Friday, December 4, 2009

Unemployment Rates Drop, But Does It Matter?

According to the Government, the unemployment rates in the United States has dropped. How much has it dropped? The rates from the month of October were recorded at 10.2% where as the rates of unemployment are now at 10%. That leaves the U.S. with a whopping total of a 0.2% decline in employment. I'm not sure what the big fuss is about over such a small percentage of decline. The real kicker is that even with the 0.2% decline, we are still doubling unemployment rates since the beginning of the recession. President of the Economic Policy Institute, Lawrence Mishel states that our unemployment rate is the highest and longest recorded since 1948. I mean, it is kind of obvious that the rates are going to rise around the holidays. Every retailer and business is going to be hiring extra help during the month of October through the end of December. So what really matters are the rates of the unemployment after the month of January when all the seasonal help is laid off. So to me, the 0.2% decline should not even be considered. Another reason for the decline might be due to the fact that many people have used up all their unemployment benefits already. With so many people being granted extensions because they simply can not find a job, this is definitely possible. Maybe if we weren't so worried about cutting taxes, then we could probably focus on the real tasks at hand.

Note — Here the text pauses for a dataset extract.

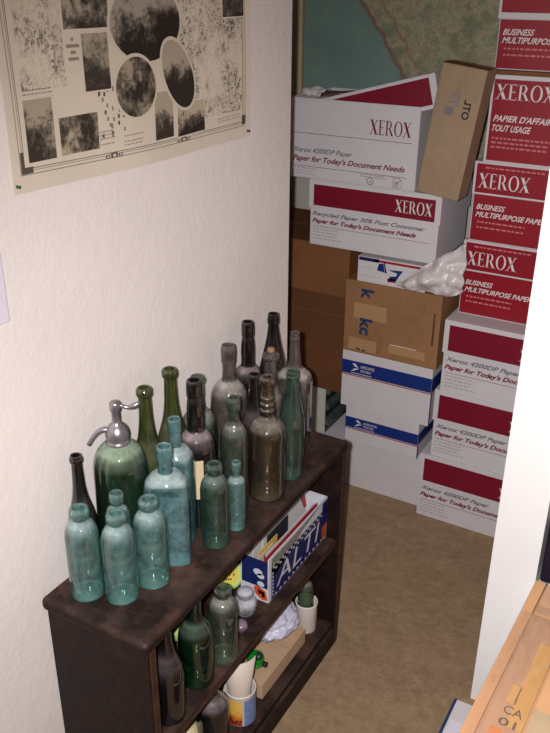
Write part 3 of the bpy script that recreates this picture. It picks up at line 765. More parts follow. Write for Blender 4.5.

It is so easy for the government and government officials to get excited over a 0.2% decline of unemployment because they are not living it. When the situation hits home, it's a new ball game. My fiance got laid off from work November 20, 2009. The government is not experiencing this chaos, we are. We are living with this. The truth of matter is that this recession will get worse before it gets better. With good faith and lousy unemployment checks, all we can do is hope for the best and ride it out.

1 comment:

  1. My classmate, Tiffany Campbell, makes some interesting arguments in her blog article "Unemployment Rates Drop, but Does it Really Matter?"

    The author notes that the unemployment rate has only dropped 0.2% this month, a very small amount in the scheme of our country. She even finds an easy way to explain this drop, reminding her readers that December is the time of seasonal workers. I agree with her notion to re-evaluate these number after the holiday season has passed.

    Her argument then slowly becomes more personal. She explains that government officials cannot possibly know what it feels like to deal with the situations many Americans deal with concerning unemployment and that this crisis in our country should be number 1 on the "to fix" list. I whole heartedly agree that officials need to understand what life is like for the average American before they can fix much of anything.

    Overall, her article is a nice mix of personal knowledge and hard numbers.